Chelsea’s Campaign Kicks Into Gear

Jose Mourinho’s second stint as Chelsea manager didn’t start out so well. He was alienating his “star”, he was dropping points left and right, and Chelsea’s style of football was quite boring. Fast forward to February, and lo and behold, Chelsea are top of the table. How did this happen?

Michael Davies, a Chelsea fan and cohost of the Men In Blazers podcast (WARPIG), often said that Mourinho looks like he is running a campaign. Jose, like Sir Alex before him, knew exactly what he needed to do to win the league, he said. It doesn’t matter if Chelsea dropped points in the big games; they’ll make them up. It’s not a big deal if they lose a game or two down the road (after all, this isn’t La Liga); it will even out in the end.
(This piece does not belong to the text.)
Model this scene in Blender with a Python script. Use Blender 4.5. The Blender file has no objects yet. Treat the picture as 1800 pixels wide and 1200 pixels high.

So far, every thing has been going great for Mourinho. Juan Mata, the alienated star player is gone, sold to Manchester United in January for thirty seven million pounds after being branded a luxury that wasn’t going to fit in Mourinho’s plans.  In his place came Mohammed Salah, an Egyptian winger who terrorized Chelsea at Basel in the Champions League, and Nemanja Matic, a Serbian defensive midfielder who terrorized Yaya “The Beast” Toure when Chelsea played Manchester City on Monday.

The jury is still out on Salah, but Matic looks like the real deal. Forming a solid midfield three with David Luiz and Ramires, Matic gives Chelsea’s creative players (read: Hazard) the freedom to attack with reckless abandon. The defense is solid, sitting deep to mask the lack of pace in both Terry and Cahill. Ivanovic is a solid defensive right back and Cesar Azpilicueta, a natural right back, has made Ashley Cole all but a memory.

Their strikers still can’t score, but with Eden Hazard in the squad, they really don’t need to anymore. All Mourinho is asking of his strikers is to work hard and track back, which is probably why Samuel Etoo is preferred to Fernando Torres – even before Torres got injured.

Jose Mourinho took a frail, defensively weak Chelsea squad and remade it in his image. Chelsea is defensively solid and while their offense isn’t exactly Bayern Munich’s or Manchester City’s, they can more than hold their own – as they showed at the Etihad on Monday.

Mourinho may not have a juggernaut, but he may just have enough to be a champion.